╭──
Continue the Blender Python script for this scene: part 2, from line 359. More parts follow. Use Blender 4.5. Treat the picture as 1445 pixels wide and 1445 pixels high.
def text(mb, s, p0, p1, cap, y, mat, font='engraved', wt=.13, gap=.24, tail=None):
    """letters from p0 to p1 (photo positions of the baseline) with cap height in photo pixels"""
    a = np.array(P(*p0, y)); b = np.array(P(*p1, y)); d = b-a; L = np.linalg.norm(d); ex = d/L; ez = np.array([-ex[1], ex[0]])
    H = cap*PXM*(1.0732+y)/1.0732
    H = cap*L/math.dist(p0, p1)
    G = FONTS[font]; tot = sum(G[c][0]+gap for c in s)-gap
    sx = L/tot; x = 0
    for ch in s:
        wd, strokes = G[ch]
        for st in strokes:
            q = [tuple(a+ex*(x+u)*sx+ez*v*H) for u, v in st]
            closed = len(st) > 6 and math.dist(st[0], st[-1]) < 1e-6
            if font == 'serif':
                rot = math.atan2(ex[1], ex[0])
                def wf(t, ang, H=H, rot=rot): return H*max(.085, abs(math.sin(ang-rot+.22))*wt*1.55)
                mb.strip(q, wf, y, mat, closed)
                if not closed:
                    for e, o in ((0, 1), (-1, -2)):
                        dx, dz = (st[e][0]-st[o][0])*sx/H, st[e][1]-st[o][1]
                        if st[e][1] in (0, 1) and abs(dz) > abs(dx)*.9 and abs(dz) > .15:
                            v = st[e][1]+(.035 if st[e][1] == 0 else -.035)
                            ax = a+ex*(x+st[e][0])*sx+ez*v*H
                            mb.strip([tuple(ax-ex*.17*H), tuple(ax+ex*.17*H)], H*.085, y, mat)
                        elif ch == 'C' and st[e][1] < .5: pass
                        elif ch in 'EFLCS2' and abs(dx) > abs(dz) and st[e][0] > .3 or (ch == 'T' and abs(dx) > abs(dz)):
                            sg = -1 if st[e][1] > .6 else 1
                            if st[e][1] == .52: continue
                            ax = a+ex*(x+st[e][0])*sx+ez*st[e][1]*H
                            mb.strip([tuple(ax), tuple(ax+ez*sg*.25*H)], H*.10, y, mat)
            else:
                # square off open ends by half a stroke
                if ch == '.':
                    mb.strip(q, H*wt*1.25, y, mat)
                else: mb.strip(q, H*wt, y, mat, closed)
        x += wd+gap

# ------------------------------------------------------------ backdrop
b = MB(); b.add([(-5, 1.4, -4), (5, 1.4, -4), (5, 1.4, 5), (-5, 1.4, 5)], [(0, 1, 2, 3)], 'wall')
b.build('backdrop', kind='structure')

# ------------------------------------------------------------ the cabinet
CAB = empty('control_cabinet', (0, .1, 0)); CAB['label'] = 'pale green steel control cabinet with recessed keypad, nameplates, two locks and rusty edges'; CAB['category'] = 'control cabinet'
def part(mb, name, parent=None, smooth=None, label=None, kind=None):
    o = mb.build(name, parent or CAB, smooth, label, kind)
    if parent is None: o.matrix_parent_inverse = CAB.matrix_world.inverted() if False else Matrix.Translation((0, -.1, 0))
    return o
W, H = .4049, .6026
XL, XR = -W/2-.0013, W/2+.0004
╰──
* _Directions for this task_: Return what is listed above, exactly and completely.

* _Solution for this task_:
Continue the Blender Python script for this scene: part 2, from line 359. More parts follow. Use Blender 4.5. Treat the picture as 1445 pixels wide and 1445 pixels high.
def text(mb, s, p0, p1, cap, y, mat, font='engraved', wt=.13, gap=.24, tail=None):
    """letters from p0 to p1 (photo positions of the baseline) with cap height in photo pixels"""
    a = np.array(P(*p0, y)); b = np.array(P(*p1, y)); d = b-a; L = np.linalg.norm(d); ex = d/L; ez = np.array([-ex[1], ex[0]])
    H = cap*PXM*(1.0732+y)/1.0732
    H = cap*L/math.dist(p0, p1)
    G = FONTS[font]; tot = sum(G[c][0]+gap for c in s)-gap
    sx = L/tot; x = 0
    for ch in s:
        wd, strokes = G[ch]
        for st in strokes:
            q = [tuple(a+ex*(x+u)*sx+ez*v*H) for u, v in st]
            closed = len(st) > 6 and math.dist(st[0], st[-1]) < 1e-6
            if font == 'serif':
                rot = math.atan2(ex[1], ex[0])
                def wf(t, ang, H=H, rot=rot): return H*max(.085, abs(math.sin(ang-rot+.22))*wt*1.55)
                mb.strip(q, wf, y, mat, closed)
                if not closed:
                    for e, o in ((0, 1), (-1, -2)):
                        dx, dz = (st[e][0]-st[o][0])*sx/H, st[e][1]-st[o][1]
                        if st[e][1] in (0, 1) and abs(dz) > abs(dx)*.9 and abs(dz) > .15:
                            v = st[e][1]+(.035 if st[e][1] == 0 else -.035)
                            ax = a+ex*(x+st[e][0])*sx+ez*v*H
                            mb.strip([tuple(ax-ex*.17*H), tuple(ax+ex*.17*H)], H*.085, y, mat)
                        elif ch == 'C' and st[e][1] < .5: pass
                        elif ch in 'EFLCS2' and abs(dx) > abs(dz) and st[e][0] > .3 or (ch == 'T' and abs(dx) > abs(dz)):
                            sg = -1 if st[e][1] > .6 else 1
                            if st[e][1] == .52: continue
                            ax = a+ex*(x+st[e][0])*sx+ez*st[e][1]*H
                            mb.strip([tuple(ax), tuple(ax+ez*sg*.25*H)], H*.10, y, mat)
            else:
                # square off open ends by half a stroke
                if ch == '.':
                    mb.strip(q, H*wt*1.25, y, mat)
                else: mb.strip(q, H*wt, y, mat, closed)
        x += wd+gap

# ------------------------------------------------------------ backdrop
b = MB(); b.add([(-5, 1.4, -4), (5, 1.4, -4), (5, 1.4, 5), (-5, 1.4, 5)], [(0, 1, 2, 3)], 'wall')
b.build('backdrop', kind='structure')

# ------------------------------------------------------------ the cabinet
CAB = empty('control_cabinet', (0, .1, 0)); CAB['label'] = 'pale green steel control cabinet with recessed keypad, nameplates, two locks and rusty edges'; CAB['category'] = 'control cabinet'
def part(mb, name, parent=None, smooth=None, label=None, kind=None):
    o = mb.build(name, parent or CAB, smooth, label, kind)
    if parent is None: o.matrix_parent_inverse = CAB.matrix_world.inverted() if False else Matrix.Translation((0, -.1, 0))
    return o
W, H = .4049, .6026
XL, XR = -W/2-.0013, W/2+.0004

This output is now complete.